Below is an example demonstrating the form when it’s properly filled out.
Small Business Direct Example
As you may have anticipated, this form reflects the same business activity over the same timeframe as the first tab with the same result.
However, this format provides a more ‘granular’ look at what happened in the business over the preceding year.
The main difference is in the first section, Operating Activities.
Here we see the actual sales/revenue and the expenses/cost numbers. These were ‘hidden’ in the prior model, as we saw only the Net Income that resulted from these activities. In this model, we can see and evaluate the business activities that resulted in the financial results reported.
Sources for this data may include the financial statements but also transaction ledgers, the checkbook register, and other transaction recording techniques the business uses.
The other three sections are identical to the first model.
Wherever your source data originates, this model provides a concise and clear picture of the business’s financial activities and their results.
Small Business Simple
The third tab is titled Small Business Simple. This tab offers an abbreviated form for determining the business’s cash flow, but without the level of detail provided in the first two tabs.
It also can be used to project future revenue derived from expected business activity as well as reflect results from past activities.
Here is a copy of a blank Small Business Simple form.
This third form presents its information in three sections.
The “Cash Inflows” section does as its name implies and displays all sources of cash generated during the reporting timeframe. Note that financing or loan proceeds are not included, but could easily be added to this section.
The “Cash Outflow” section similarly details how available cash was consumed during the same timeframe. Loan payments could be recorded here as well.
These two sections provide summaries of all of the business’s activities in their “Net Cash Inflow” and “Net Cash Outflow” totals.
It is important to note that Cash Outflows must not be presented as negative (or “minus”) numbers in this model. This model requires that entries in the Cash Outflow section be entered as positive numbers. The model will account for the differences between sources and uses when it calculates the Net Change In Cash in the third section.
The third section summarizes the effects of the two prior sections. It presents the Net Change in Cash that results from the business’s activity, adds that result to the Operating cash (Beginning of the Year), and produces a Net Cash Flow for the reported timeframe.
The result is the amount of money (or net income, if you prefer) now available to begin the next business cycle or timeframe for reporting.
You will note, however, that there is no provision in this model for the Owner’s Investment or Withdrawal. The Simple Cash Flow model is most useful for the owner’s determination of whether or not to withdraw cash from the company and, if so, how much. Or it can be useful as a report to other business stakeholders.

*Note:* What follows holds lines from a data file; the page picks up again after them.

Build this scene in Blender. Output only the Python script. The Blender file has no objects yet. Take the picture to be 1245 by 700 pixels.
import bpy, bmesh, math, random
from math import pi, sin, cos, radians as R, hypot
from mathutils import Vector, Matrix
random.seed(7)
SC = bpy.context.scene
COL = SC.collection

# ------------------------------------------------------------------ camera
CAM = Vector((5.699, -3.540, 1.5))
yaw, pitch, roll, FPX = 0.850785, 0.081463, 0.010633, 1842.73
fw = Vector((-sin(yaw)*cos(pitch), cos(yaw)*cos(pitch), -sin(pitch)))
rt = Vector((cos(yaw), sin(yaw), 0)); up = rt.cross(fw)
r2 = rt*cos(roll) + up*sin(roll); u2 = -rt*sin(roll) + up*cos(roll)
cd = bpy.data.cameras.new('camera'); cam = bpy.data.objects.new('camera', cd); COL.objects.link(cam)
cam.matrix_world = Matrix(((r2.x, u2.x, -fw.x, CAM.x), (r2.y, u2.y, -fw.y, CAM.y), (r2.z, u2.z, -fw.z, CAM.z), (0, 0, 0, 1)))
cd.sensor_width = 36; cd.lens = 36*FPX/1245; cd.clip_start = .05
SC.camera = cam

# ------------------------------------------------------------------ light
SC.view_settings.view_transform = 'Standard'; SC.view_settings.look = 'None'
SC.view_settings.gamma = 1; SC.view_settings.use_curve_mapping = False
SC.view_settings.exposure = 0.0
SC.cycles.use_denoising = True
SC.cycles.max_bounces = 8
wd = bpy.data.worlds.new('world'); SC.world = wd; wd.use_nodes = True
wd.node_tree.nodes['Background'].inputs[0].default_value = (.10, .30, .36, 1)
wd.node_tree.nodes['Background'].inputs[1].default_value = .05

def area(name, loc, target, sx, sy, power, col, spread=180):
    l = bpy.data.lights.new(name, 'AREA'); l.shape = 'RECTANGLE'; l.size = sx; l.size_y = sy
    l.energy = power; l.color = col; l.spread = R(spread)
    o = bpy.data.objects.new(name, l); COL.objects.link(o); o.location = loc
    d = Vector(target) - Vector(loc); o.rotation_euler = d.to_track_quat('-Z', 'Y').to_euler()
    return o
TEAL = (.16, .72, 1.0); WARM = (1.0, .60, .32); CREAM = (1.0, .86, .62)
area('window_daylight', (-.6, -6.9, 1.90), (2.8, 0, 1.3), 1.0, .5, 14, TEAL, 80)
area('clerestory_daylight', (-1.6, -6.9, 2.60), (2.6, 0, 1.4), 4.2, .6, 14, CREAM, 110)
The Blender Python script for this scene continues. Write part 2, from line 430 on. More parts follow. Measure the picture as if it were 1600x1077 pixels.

The example below demonstrates how the form is to be filled out.
Small Business Simple Example
This example displays the same business activity as the previous two, but without some of the details otherwise available. It is most suitable for a “snapshot” of your business activities.
Summary
Your analysis and understanding of your business’s cash flow are essential if you are to manage your business effectively. The Simple Cash Flow Statement for Small Businesses template provides you with three distinct “looks” at your business’s cash flow and the effects of your business’s activities. We encourage you to use them for both projecting your expected business results as well as reporting past outcomes of your business activities.
Remember also that these forms are suitable for any timeframe. Our examples have assumed an annual operating cycle. However, the tabs may easily be utilized on semi-annual, quarterly, monthly, or even weekly bases.
However you decide to use them, we are confident that they will provide invaluable information regarding your business and its operation.
Thank you for your time and attention. We wish you the best of luck in your business endeavors.